Jane’s Story

Like many other gambling addicts, I was literally on the brink of suicide before I was ready for change.

If I wasn’t gambling, I was drinking. My addiction had taken total control of my life. One night after being in the bar, I came home to find that I just couldn’t live this way any longer. I called a friend, told her I didn’t want to live any more, and said I was going to take my own life. She told me to hold on, and within five minutes she arrived at my house. She took me to a friend’s house and let me cry all night.

The next day, I made a call to my old counselor from an outpatient treatment group. She asked me a single question: “Have you had enough?” I had. She told me that I had to call Vanguard. They wouldn’t take me unless I went for a Rule 25 alcohol assessment and agreed to inpatient CD treatment as well. I went in on September 18, 2002, and have not gambled or drank since.

Of course it was a long road that took me to that fateful day. I suppose it started way back when I was about 12 and my mother took me to play Bingo in Chicago. I won $300, but my mom had to say that she won. She kept the money and gave me $20. I had that rush…. and so it began.

Both of my parents were gamblers and alcoholics, and I learned it all at an early age. My mother owned a restaurant at one time and then later a bar. They would often have card games going for money with their friends and be drinking. My four siblings and I are all addicts.

My husband at the time, myself and my children eventually moved to Duluth. I played Bingo in a casino in an old-type setting that also included pulltabs. They had a bingo machine and I loved it. I would spend hours playing. I later moved back to Chicago and found the Bingo halls there.

At first I went to play Bingo once a month. It was my night out away from my kids and my husband. I never won any money. Then I went every two weeks … then every week and then twice a week. At first, I’d bring $10 a day to spend on gambling. Then it became $20. Then $40. My addiction was accelerating. By the time I stopped gambling, I wouldn’t walk into the casino bingo hall with less than $200. I did that three to four times a week.

I realized that I had a problem.

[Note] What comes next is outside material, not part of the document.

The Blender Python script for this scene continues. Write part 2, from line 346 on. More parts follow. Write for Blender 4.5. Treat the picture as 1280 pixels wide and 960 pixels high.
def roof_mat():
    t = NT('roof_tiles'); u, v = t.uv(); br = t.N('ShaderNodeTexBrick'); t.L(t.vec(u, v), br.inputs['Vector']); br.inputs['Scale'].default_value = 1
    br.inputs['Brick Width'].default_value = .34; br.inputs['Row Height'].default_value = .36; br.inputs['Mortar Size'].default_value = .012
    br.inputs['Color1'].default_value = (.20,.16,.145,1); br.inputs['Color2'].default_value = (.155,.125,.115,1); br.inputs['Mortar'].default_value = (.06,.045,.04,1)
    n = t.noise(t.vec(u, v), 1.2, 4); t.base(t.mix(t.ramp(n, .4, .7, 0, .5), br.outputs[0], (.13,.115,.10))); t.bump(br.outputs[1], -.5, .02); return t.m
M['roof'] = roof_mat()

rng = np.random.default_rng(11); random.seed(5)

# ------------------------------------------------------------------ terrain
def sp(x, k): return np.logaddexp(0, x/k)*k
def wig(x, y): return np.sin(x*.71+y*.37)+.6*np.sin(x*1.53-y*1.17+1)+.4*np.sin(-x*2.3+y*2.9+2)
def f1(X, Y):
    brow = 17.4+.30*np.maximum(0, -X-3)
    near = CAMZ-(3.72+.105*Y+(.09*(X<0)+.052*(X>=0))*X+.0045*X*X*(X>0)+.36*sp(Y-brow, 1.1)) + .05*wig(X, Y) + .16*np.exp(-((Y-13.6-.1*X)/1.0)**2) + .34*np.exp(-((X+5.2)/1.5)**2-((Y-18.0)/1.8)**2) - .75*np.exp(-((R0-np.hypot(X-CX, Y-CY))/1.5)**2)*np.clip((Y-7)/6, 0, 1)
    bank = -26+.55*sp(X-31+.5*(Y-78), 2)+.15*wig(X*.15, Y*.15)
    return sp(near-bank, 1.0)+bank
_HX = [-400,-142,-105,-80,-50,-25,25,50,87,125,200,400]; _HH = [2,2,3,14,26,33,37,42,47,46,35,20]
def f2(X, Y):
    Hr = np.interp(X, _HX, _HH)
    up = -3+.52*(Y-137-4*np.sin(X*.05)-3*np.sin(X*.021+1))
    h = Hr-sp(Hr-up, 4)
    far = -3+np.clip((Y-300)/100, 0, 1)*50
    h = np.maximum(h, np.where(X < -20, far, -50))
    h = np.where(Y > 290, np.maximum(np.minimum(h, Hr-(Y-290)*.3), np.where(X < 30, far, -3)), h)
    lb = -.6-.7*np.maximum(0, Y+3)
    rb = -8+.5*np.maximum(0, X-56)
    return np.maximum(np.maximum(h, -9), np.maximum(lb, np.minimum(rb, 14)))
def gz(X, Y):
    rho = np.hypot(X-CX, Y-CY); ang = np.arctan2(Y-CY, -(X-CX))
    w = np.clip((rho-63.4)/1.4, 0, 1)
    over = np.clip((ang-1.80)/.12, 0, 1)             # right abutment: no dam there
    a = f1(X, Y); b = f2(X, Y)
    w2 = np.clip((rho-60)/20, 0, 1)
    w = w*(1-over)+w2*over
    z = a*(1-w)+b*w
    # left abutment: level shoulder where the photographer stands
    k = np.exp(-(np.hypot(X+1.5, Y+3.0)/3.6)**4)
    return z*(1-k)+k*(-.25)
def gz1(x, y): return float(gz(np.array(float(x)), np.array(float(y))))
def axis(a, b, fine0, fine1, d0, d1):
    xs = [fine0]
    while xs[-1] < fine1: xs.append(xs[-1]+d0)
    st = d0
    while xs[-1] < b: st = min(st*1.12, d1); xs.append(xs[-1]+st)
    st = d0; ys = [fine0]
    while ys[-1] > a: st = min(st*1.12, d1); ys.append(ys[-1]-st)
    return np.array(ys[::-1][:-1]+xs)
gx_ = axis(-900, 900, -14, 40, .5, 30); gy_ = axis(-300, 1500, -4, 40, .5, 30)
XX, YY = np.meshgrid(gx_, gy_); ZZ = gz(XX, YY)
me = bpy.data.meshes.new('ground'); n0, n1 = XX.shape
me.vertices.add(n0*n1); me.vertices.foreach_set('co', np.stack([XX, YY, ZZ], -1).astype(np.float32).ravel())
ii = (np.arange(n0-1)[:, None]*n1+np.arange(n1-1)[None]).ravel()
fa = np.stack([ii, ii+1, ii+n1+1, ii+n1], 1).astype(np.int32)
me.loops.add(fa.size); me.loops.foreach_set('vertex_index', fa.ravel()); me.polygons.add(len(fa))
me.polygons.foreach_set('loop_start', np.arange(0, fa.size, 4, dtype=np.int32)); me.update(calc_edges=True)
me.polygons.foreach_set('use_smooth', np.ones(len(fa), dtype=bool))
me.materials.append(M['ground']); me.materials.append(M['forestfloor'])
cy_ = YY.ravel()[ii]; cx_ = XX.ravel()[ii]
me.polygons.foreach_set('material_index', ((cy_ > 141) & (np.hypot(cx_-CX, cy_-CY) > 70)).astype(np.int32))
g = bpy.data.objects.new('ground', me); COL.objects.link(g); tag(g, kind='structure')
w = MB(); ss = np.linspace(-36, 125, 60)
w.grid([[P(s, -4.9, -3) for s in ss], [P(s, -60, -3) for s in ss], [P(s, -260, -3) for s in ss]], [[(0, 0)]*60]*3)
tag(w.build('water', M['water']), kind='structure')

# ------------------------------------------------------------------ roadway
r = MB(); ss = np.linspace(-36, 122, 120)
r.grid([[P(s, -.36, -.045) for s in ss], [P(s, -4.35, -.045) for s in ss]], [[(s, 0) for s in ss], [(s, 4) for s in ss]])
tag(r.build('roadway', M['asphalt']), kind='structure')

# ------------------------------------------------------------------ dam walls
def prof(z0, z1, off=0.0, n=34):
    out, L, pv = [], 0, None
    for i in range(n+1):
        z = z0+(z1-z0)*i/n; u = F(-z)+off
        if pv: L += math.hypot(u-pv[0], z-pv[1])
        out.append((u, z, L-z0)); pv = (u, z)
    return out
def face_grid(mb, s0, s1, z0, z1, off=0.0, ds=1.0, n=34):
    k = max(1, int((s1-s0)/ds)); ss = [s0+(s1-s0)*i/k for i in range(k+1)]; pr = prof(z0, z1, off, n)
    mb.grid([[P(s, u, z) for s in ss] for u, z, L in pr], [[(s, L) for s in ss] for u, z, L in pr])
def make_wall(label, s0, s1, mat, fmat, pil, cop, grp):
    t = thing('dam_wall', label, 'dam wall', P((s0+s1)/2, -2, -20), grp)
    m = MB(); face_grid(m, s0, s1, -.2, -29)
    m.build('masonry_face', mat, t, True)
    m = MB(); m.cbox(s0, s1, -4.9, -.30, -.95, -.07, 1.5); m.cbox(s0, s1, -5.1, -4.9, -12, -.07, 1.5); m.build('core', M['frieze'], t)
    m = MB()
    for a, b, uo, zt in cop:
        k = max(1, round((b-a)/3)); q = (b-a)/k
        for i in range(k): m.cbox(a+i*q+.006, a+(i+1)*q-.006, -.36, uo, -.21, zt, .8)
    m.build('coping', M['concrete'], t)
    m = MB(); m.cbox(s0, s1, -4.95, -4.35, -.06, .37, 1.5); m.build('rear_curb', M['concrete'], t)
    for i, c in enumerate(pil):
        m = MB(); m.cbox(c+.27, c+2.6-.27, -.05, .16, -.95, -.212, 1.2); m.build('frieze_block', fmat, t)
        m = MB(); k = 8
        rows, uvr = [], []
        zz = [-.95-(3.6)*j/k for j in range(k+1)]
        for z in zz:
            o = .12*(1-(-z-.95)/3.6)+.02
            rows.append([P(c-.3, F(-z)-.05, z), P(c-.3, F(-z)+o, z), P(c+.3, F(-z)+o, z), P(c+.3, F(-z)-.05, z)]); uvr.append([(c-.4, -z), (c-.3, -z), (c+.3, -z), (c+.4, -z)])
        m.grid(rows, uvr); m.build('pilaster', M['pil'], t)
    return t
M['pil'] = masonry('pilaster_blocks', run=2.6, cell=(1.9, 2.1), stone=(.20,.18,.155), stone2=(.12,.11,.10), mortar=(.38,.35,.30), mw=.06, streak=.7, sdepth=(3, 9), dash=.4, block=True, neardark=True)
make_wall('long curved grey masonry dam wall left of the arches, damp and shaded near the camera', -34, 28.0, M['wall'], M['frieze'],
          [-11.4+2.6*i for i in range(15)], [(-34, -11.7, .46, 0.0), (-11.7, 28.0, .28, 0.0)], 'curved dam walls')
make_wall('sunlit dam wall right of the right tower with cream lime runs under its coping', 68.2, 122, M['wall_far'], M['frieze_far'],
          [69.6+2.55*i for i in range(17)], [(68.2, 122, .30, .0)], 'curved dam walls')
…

I went to GA, but I didn’t like it. Instead, my gambling problem worsened and I remember lying to a credit union to get money I couldn’t pay back. I borrowed money from friends and was unable to pay bills. I did this over and over.

When I wasn’t gambling I was drinking. I went to outpatient treatment off and on for both my addictions for several years, but that never worked for me. I did stay clean and sober for five months, but relapsed on $12.

I won a $2,500 jackpot, the first big money I’d ever won, and then things got worse. I spent every penny I had as well as other peoples’ money. One time my mother had given me money that was to be used to paint a bedroom. She was dying, and I used it for gambling. I convinced someone who was just about a total stranger to me to lend me the money so I could get the bedroom painted. I needed to show it to my mother before she died. After hours on the phone begging and pleading for the money, she lent it to me to cover my lie. Another time, my nephew earned some money from a catering job and took it and made up stories about how I hadn’t gotten it yet. I took the money and gambled, and then had to make another deal with someone else, who used it to blackmail me later. This endless search for money eventually led to the day I was ready to end my life.

It’s been more than 10 years now since I’ve been in a better place. I’ve been a keynote speaker at the Minnesota GA conference. I am the trustee of my area and represent some of the finest people I know. I talk about gambling issues and how they affect our area. This is something I could never have dreamed of. I started my own business in 2007 and it is thriving. I got remarried and have a wonderful relationship with my children.

I can’t believe how different my life is now. It is so much better. I don’t ever want to go back to the way things were. I don’t have to, as long as I choose not to gamble, one day at a time.